Director's Letter: Winter 2022

WELCOME TO THE FAMILY!

John R. Stomberg, Virginia Rice Kelsey 1961s Director
Hood Quarterly, winter 2022

Each time we add to the collection at the Hood Museum of Art, we welcome a new member to the family. Whether ancient or newly created, each object carries with it a wealth of meanings, connections, challenges, and assurances. It contains all that the artist put into it, all it has gathered through its life, and all the ways in which it will respond to the art already at the museum. We take a risk as to how it will "read" at the Hood Museum, at Dartmouth, in the Upper Valley, in New England, or in the United States. All are considerations. To some extent, we can predict the outcome of the new union, but we are often surprised by how a work of art "plays" once it is here.

This season, as we continue to welcome more viewers into our expanded spaces, we will also witness an expansion of the stories that we can share—stories by artists whose work, and often culture, is new to the Hood Museum. While we endeavor to provide a viewing environment that allows individual objects to stand apart from the other works in the galleries, we also acknowledge that relationships, both tenuous and strong, will emerge within these spaces. How can we see Julie Mehretu's richly layered painting Iridium over Aleppo on the second floor without thinking back to the ninth-century BCE Assyrian reliefs from the Palace of Ashurnasirpal II on view downstairs? And how do those works, in turn, inflect what we find in Cannupa Hanska Luger's haunting buffalo skeleton installation (Be) Longing? Joining the family extends a work of art, stretching it in often unexpected directions. And that is the joy of getting to know a museum. It has a personality, a past, and a present that shape experience in special ways.
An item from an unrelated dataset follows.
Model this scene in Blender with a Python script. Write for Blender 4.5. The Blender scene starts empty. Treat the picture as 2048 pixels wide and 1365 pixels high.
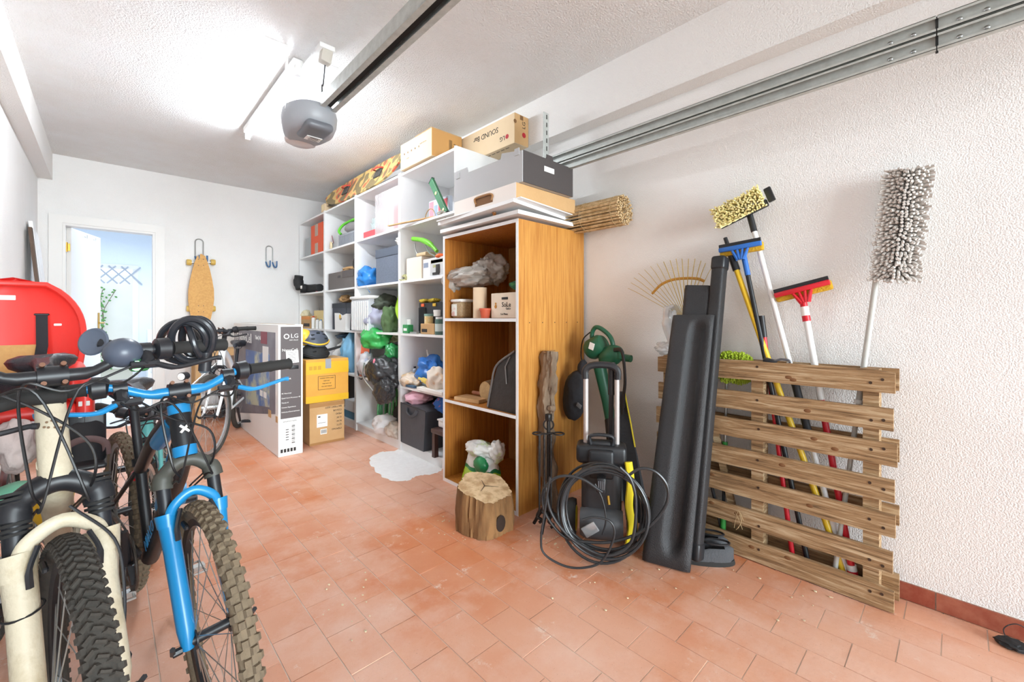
import bpy, bmesh, math, random
from mathutils import Vector, Matrix, noise, Quaternion
random.seed(7)
PI = math.pi
SC = bpy.context.scene
COL = SC.collection

# ---------------------------------------------------------------- camera
CAMH = 1.10; FPX = 851.0; HZ = 637.0
YAW = math.radians(43.55)
FW = Vector((math.sin(YAW), math.cos(YAW), 0)); RT = Vector((math.cos(YAW), -math.sin(YAW), 0))
cd = bpy.data.cameras.new('camera'); cam = bpy.data.objects.new('camera', cd); COL.objects.link(cam)
cd.sensor_width = 36.0; cd.lens = FPX / 2048 * 36.0; cd.shift_y = -(682.5 - HZ) / 2048
cd.clip_start = 0.02; cd.clip_end = 200
cam.location = (0, 0, CAMH); cam.rotation_euler = (PI / 2, 0, -YAW)
SC.camera = cam
# ---------------------------------------------------------------- light and exposure
vs = SC.view_settings
vs.view_transform = 'Standard'; vs.look = 'None'; vs.gamma = 1.0; vs.use_curve_mapping = False
vs.exposure = 0.87
wd = bpy.data.worlds.new('world'); SC.world = wd; wd.use_nodes = True
bg = wd.node_tree.nodes['Background']; bg.inputs[0].default_value = (0.80, 0.90, 1.0, 1); bg.inputs[1].default_value = 0.9
TUBE_POWER = 128.0
def area(name, loc, rot, sx, sy, power, col=(1, 1, 1)):
    l = bpy.data.lights.new(name, 'AREA'); l.shape = 'RECTANGLE'; l.size = sx; l.size_y = sy; l.energy = power; l.color = col
    o = bpy.data.objects.new(name, l); COL.objects.link(o); o.location = loc; o.rotation_euler = rot; return o
# daylight from the driveway, entering by the raised garage door behind the photographer
area('driveway_daylight', (0.9, -8.0, 1.8), (PI / 2, 0, 0), 5.5, 3.6, 900, (0.84, 0.95, 1.0))

# ---------------------------------------------------------------- helpers
def P(px, py, X=None, Y=None, Z=None, t=None):
    o = (px - 1024) / FPX; v = (HZ - py) / FPX
    d = FW + RT * o + Vector((0, 0, v))
    if X is not None: t = X / d.x
    elif Y is not None: t = Y / d.y
    elif Z is not None: t = (Z - CAMH) / d.z
    return Vector((0, 0, CAMH)) + d * t
def sl(c):
    return c / 12.92 if c <= 0.04045 else ((c + 0.055) / 1.055) ** 2.4
def rgb(h):
    if isinstance(h, str):
        h = h.lstrip('#'); h = tuple(int(h[i:i + 2], 16) / 255 for i in (0, 2, 4))
    return (sl(h[0]), sl(h[1]), sl(h[2]), 1)
MATS = {}
def mat(name, col, rough=0.55, metal=0.0, col2=None, scale=8.0, amt=0.5, stretch=None, bump=0.0, bscale=None,
        alpha=1.0, trans=0.0, emit=0.0, spec=0.5, world=False, contrast=(0.35, 0.65), rnd=0.0, kind='noise', sheen=0):
    if name in MATS: return MATS[name]
    m = bpy.data.materials.new(name); m.use_nodes = True; nt = m.node_tree; b = nt.nodes['Principled BSDF']
    b.inputs['Base Color'].default_value = rgb(col); b.inputs['Roughness'].default_value = rough
    b.inputs['Metallic'].default_value = metal; b.inputs['Specular IOR Level'].default_value = spec
    b.inputs['Alpha'].default_value = alpha; b.inputs['Transmission Weight'].default_value = trans
    if sheen: b.inputs['Sheen Weight'].default_value = sheen
    if emit:
        b.inputs['Emission Color'].default_value = rgb(col); b.inputs['Emission Strength'].default_value = emit
    vec = None
    if col2 or bump:
        if world:
            g = nt.nodes.new('ShaderNodeNewGeometry'); vec = g.outputs['Position']
        else:
            tc = nt.nodes.new('ShaderNodeTexCoord'); vec = tc.outputs['Object']
            oi = nt.nodes.new('ShaderNodeObjectInfo')
            ad = nt.nodes.new('ShaderNodeVectorMath'); ad.operation = 'ADD'
            ml = nt.nodes.new('ShaderNodeMath'); ml.operation = 'MULTIPLY'; ml.inputs[1].default_value = 37.0
            nt.links.new(oi.outputs['Random'], ml.inputs[0]); nt.links.new(vec, ad.inputs[0]); nt.links.new(ml.outputs[0], ad.inputs[1])
            vec = ad.outputs[0]
        if stretch:
            mp = nt.nodes.new('ShaderNodeMapping'); mp.inputs['Scale'].default_value = stretch
            nt.links.new(vec, mp.inputs[0]); vec = mp.outputs[0]
    if col2:
        n = nt.nodes.new('ShaderNodeTexNoise'); n.inputs['Scale'].default_value = scale; n.inputs['Detail'].default_value = 6
        n.inputs['Roughness'].default_value = 0.62
        nt.links.new(vec, n.inputs['Vector'])
        mr = nt.nodes.new('ShaderNodeMapRange'); mr.inputs[1].default_value = contrast[0]; mr.inputs[2].default_value = contrast[1]
        mr.inputs[4].default_value = amt
        nt.links.new(n.outputs[0], mr.inputs[0])
        mx = nt.nodes.new('ShaderNodeMix'); mx.data_type = 'RGBA'
        mx.inputs[6].default_value = rgb(col); mx.inputs[7].default_value = rgb(col2)
        nt.links.new(mr.outputs[0], mx.inputs[0]); out = mx.outputs[2]
        if rnd:
            oi2 = nt.nodes.new('ShaderNodeObjectInfo'); hs = nt.nodes.new('ShaderNodeHueSaturation')
            r2 = nt.nodes.new('ShaderNodeMapRange'); r2.inputs[3].default_value = 1 - rnd; r2.inputs[4].default_value = 1 + rnd
            nt.links.new(oi2.outputs['Random'], r2.inputs[0]); nt.links.new(r2.outputs[0], hs.inputs['Value'])
            nt.links.new(out, hs.inputs['Color']); out = hs.outputs[0]
        nt.links.new(out, b.inputs['Base Color'])
    if bump:
        n2 = nt.nodes.new('ShaderNodeTexNoise'); n2.inputs['Scale'].default_value = bscale or scale; n2.inputs['Detail'].default_value = 3
        nt.links.new(vec, n2.inputs['Vector'])
        bp = nt.nodes.new('ShaderNodeBump'); bp.inputs['Strength'].default_value = bump; bp.inputs['Distance'].default_value = 0.01
        nt.links.new(n2.outputs[0], bp.inputs['Height']); nt.links.new(bp.outputs[0], b.inputs['Normal'])
    m.diffuse_color = rgb(col); MATS[name] = m
    return m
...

Some of this we control, hope for, and even choreograph. In our exhibitions, we often deliberately prompt visitors to recognize resonances within the collections we hold. The most ambitious recent example of this approach takes flight in This Land: American Engagement with the Natural World. Now open in several galleries throughout the museum, This Land resulted from multiple curators collaborating over several years to address how best to show Native American art alongside the objects traditionally displayed in American art galleries—a simple problem to frame, an immense challenge to address.

There are no precedents for uniting these two long, fraught, and intertwined narratives. Past art histories nearly all address one or the other—Native or non-Native American art—individually, despite the fact that the artists/makers all share, and have shared, a single continent. Problems abounded in conceiving this show—nomenclature, for one. How do we talk about the artists who have been traditionally covered by "American" art history? In practice, this term has not included Native Americans, so how do we use it correctly now? Perhaps we need to think of Native American art and art of the United States? Perhaps we should frame it all as North American and become even more inclusive? This Land offers, with humility, an open call for dialogue. The team that organized it welcomes responses and input toward future projects.

We hope that the Hood Museum, with its ever-expanding family of ideas, provides a safe arena for productive conversations about the complicated nature of identity and belonging, and that the various presentations of our collection on view this winter will foster rich dialogue among our family of visitors.